[START OF Provided entries]
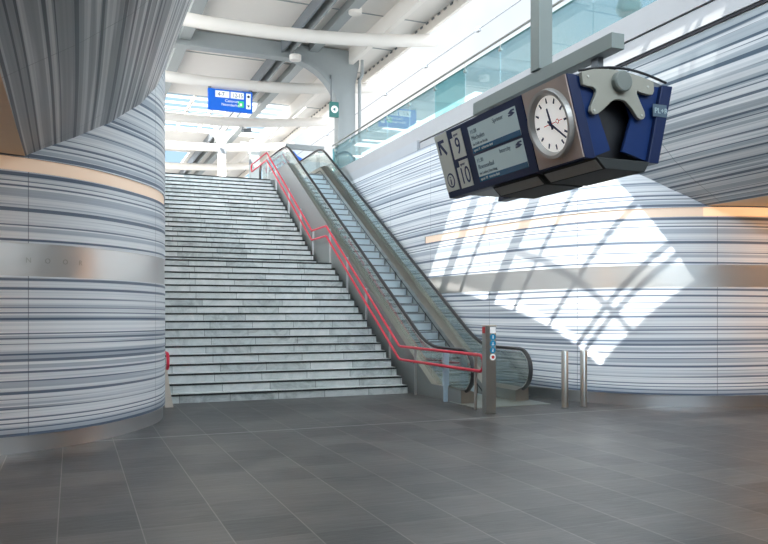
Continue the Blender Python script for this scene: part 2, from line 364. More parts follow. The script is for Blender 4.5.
# decks (platform level) on both sides of the stair trench, coping along their edges
box('ceiling_deck_right', M['asphalt'], None, 8.06, 24, -7, 60, 5.52, 6.02)
box('ceiling_deck_left', M['asphalt'], None, -16, 1.30, -7, 60, 5.62, 6.02)
box('floor_platform', M['asphalt'], None, 1.3, 8.06, 25.35, 60, 5.7, 6.07)
for nm in ('ceiling_passage_right','ceiling_passage_left','ceiling_deck_right','ceiling_deck_left','floor_platform'): tag(bpy.data.objects[nm], kind='structure')
t = MB().box(7.98, 8.14, -7, 30, 5.535, 5.80).box(7.95, 8.16, -7, 30, 5.82, 6.20); o = t.build('trim_7', M['coping']); tag(o, kind='structure')
o = MB().box(8.0, 8.12, -7, 30, 5.78, 5.84).box(8.0, 8.05, -7, 18, 5.49, 5.54).build('trim_8', M['slot']); tag(o, kind='structure')
o = box('trim_9', M['concrete'], None, 7.90, 7.985, 17.2, 26.2, 4.85, 5.86); tag(o, kind='structure')
o = box('trim_10', M['coping'], None, 1.22, 1.34, -7, 25.3, 5.64, 6.2); tag(o, kind='structure')
# back of the passage, behind the camera
o = MB().box(-16, 24, -7.3, -7, 0, 6.2).build('wall_back', M['concrete']); tag(o, kind='structure')
for nm, x in (('wall_left_end', -16), ('wall_right_end', 23.7)):
    o = MB().box(x, x+.3, -7, 9.3, 0, 3.6).build(nm, M['dgrey']); tag(o, kind='structure')

# ------------------------------------------------------------------ staircase
NR, RH = 38, .16
st = thing('staircase', 'wide flight of grey stone steps climbing to the platform with black nosings', 'stairs', (3.8, 13.95, 0))
def step_y(n): return 13.95+(n-1)*.284 if n <= 18 else 20.12+(n-19)*.275
for n in range(1, NR+1):
    y0 = step_y(n); y1 = step_y(n+1) if n not in (18, 38) else (20.12 if n == 18 else 25.36)
    z1 = n*RH
    s_ = MB().box(1.49, 6.2, y0, y1+.05, max(0, z1-.26), z1).build('step', M['stone'], st)
    MB().box(1.495, 6.195, y0-.012, y0+.006, z1-.036, z1-.002).build('nosing', M['nosing'], s_)
box('carcass', M['concrete'], st, 1.49, 6.2, 25.1, 25.36, 0, 5.8)

# ------------------------------------------------------------------ red handrails
def rail_path(hz, hi, hl, x, yend):
    # hz: height over floor at foot, hi/hl: heights over the landing and the top
    return [(x, yend, hz), (x, 14.3, hz), (x, 19.15, 2.88+hi), (x, 20.45, 2.88+hi), (x, 25.75, 6.08+hl), (x, 28.1, 6.08+hl)]
def fillet(P, r=.07):
    P = [Vector(p) for p in P]; out = [P[0]]
    for a, b, c in zip(P[:-2], P[1:-1], P[2:]):
        d1 = (a-b).normalized(); d2 = (c-b).normalized()
        for k in range(5): t = k/4; out.append(((b+d1*r)*(1-t)**2+b*2*t*(1-t)+(b+d2*r)*t*t))
    return out+[P[-1]]
def railing(x, yend, label, posts):
    t = thing('handrail', label, 'handrail', (x, 14, 0))
    up = rail_path(.92, .99, .98, x, yend+.13); lo = rail_path(.655, .73, .72, x, yend+.13)
    loop = []
    for k in range(9): a = PI/2+PI*k/8; loop.append(Vector((x, yend+.13+.13*math.cos(a), .7875+.1325*math.sin(a))))
    P = list(reversed(fillet(up))) + loop[1:-1] + fillet(lo)
    MB().tube(P, .027, 10).build('rail', M['red'], t, smooth=True)
    end = [Vector((x, 28.1, 7.06)), Vector((x, 28.2, 6.93)), Vector((x, 28.1, 6.80))]
    MB().tube(end, .027, 10).build('rail_end', M['red'], t, smooth=True)
    for y, z0, z1 in posts:
        p = MB().box(x+.018, x+.066, y-.012, y+.012, z0, z1).build('post', M['steel'], t, bevel=.003)
        MB().box(x-.02, x+.02, y-.01, y+.01, z1-.06, z1-.04).box(x-.02, x+.02, y-.01, y+.01, z1-.33, z1-.31).build('bracket', M['chrome'], p)
    return t
def stz(y):
    n = 0
    for k in range(1, NR+1):
        if step_y(k) <= y: n = k
    return n*RH
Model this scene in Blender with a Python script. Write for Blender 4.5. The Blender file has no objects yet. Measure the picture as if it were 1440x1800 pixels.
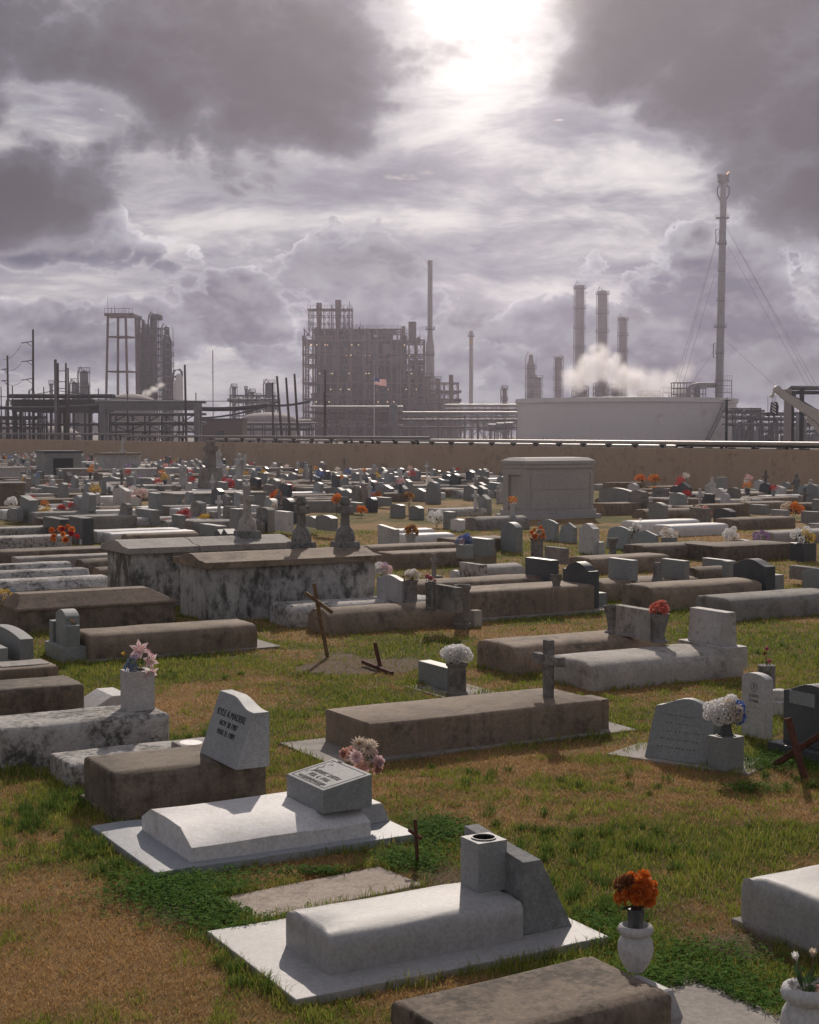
[END OF Provided entries]
- _Exercise requirements_
Copy every line of the data word for word, omitting the images.

- _Finished task_
Continue the Blender Python script for this scene: part 2, from line 364. More parts follow. The script is for Blender 4.5.
# decks (platform level) on both sides of the stair trench, coping along their edges
box('ceiling_deck_right', M['asphalt'], None, 8.06, 24, -7, 60, 5.52, 6.02)
box('ceiling_deck_left', M['asphalt'], None, -16, 1.30, -7, 60, 5.62, 6.02)
box('floor_platform', M['asphalt'], None, 1.3, 8.06, 25.35, 60, 5.7, 6.07)
for nm in ('ceiling_passage_right','ceiling_passage_left','ceiling_deck_right','ceiling_deck_left','floor_platform'): tag(bpy.data.objects[nm], kind='structure')
t = MB().box(7.98, 8.14, -7, 30, 5.535, 5.80).box(7.95, 8.16, -7, 30, 5.82, 6.20); o = t.build('trim_7', M['coping']); tag(o, kind='structure')
o = MB().box(8.0, 8.12, -7, 30, 5.78, 5.84).box(8.0, 8.05, -7, 18, 5.49, 5.54).build('trim_8', M['slot']); tag(o, kind='structure')
o = box('trim_9', M['concrete'], None, 7.90, 7.985, 17.2, 26.2, 4.85, 5.86); tag(o, kind='structure')
o = box('trim_10', M['coping'], None, 1.22, 1.34, -7, 25.3, 5.64, 6.2); tag(o, kind='structure')
# back of the passage, behind the camera
o = MB().box(-16, 24, -7.3, -7, 0, 6.2).build('wall_back', M['concrete']); tag(o, kind='structure')
for nm, x in (('wall_left_end', -16), ('wall_right_end', 23.7)):
    o = MB().box(x, x+.3, -7, 9.3, 0, 3.6).build(nm, M['dgrey']); tag(o, kind='structure')

# ------------------------------------------------------------------ staircase
NR, RH = 38, .16
st = thing('staircase', 'wide flight of grey stone steps climbing to the platform with black nosings', 'stairs', (3.8, 13.95, 0))
def step_y(n): return 13.95+(n-1)*.284 if n <= 18 else 20.12+(n-19)*.275
for n in range(1, NR+1):
    y0 = step_y(n); y1 = step_y(n+1) if n not in (18, 38) else (20.12 if n == 18 else 25.36)
    z1 = n*RH
    s_ = MB().box(1.49, 6.2, y0, y1+.05, max(0, z1-.26), z1).build('step', M['stone'], st)
    MB().box(1.495, 6.195, y0-.012, y0+.006, z1-.036, z1-.002).build('nosing', M['nosing'], s_)
box('carcass', M['concrete'], st, 1.49, 6.2, 25.1, 25.36, 0, 5.8)

# ------------------------------------------------------------------ red handrails
def rail_path(hz, hi, hl, x, yend):
    # hz: height over floor at foot, hi/hl: heights over the landing and the top
    return [(x, yend, hz), (x, 14.3, hz), (x, 19.15, 2.88+hi), (x, 20.45, 2.88+hi), (x, 25.75, 6.08+hl), (x, 28.1, 6.08+hl)]
def fillet(P, r=.07):
    P = [Vector(p) for p in P]; out = [P[0]]
    for a, b, c in zip(P[:-2], P[1:-1], P[2:]):
        d1 = (a-b).normalized(); d2 = (c-b).normalized()
        for k in range(5): t = k/4; out.append(((b+d1*r)*(1-t)**2+b*2*t*(1-t)+(b+d2*r)*t*t))
    return out+[P[-1]]
def railing(x, yend, label, posts):
    t = thing('handrail', label, 'handrail', (x, 14, 0))
    up = rail_path(.92, .99, .98, x, yend+.13); lo = rail_path(.655, .73, .72, x, yend+.13)
    loop = []
    for k in range(9): a = PI/2+PI*k/8; loop.append(Vector((x, yend+.13+.13*math.cos(a), .7875+.1325*math.sin(a))))
    P = list(reversed(fillet(up))) + loop[1:-1] + fillet(lo)
    MB().tube(P, .027, 10).build('rail', M['red'], t, smooth=True)
    end = [Vector((x, 28.1, 7.06)), Vector((x, 28.2, 6.93)), Vector((x, 28.1, 6.80))]
    MB().tube(end, .027, 10).build('rail_end', M['red'], t, smooth=True)
    for y, z0, z1 in posts:
        p = MB().box(x+.018, x+.066, y-.012, y+.012, z0, z1).build('post', M['steel'], t, bevel=.003)
        MB().box(x-.02, x+.02, y-.01, y+.01, z1-.06, z1-.04).box(x-.02, x+.02, y-.01, y+.01, z1-.33, z1-.31).build('bracket', M['chrome'], p)
    return t
def stz(y):
    n = 0
    for k in range(1, NR+1):
        if step_y(k) <= y: n = k
    return n*RH
Model this scene in Blender with a Python script. Write for Blender 4.5. The Blender file has no objects yet. Measure the picture as if it were 1440x1800 pixels.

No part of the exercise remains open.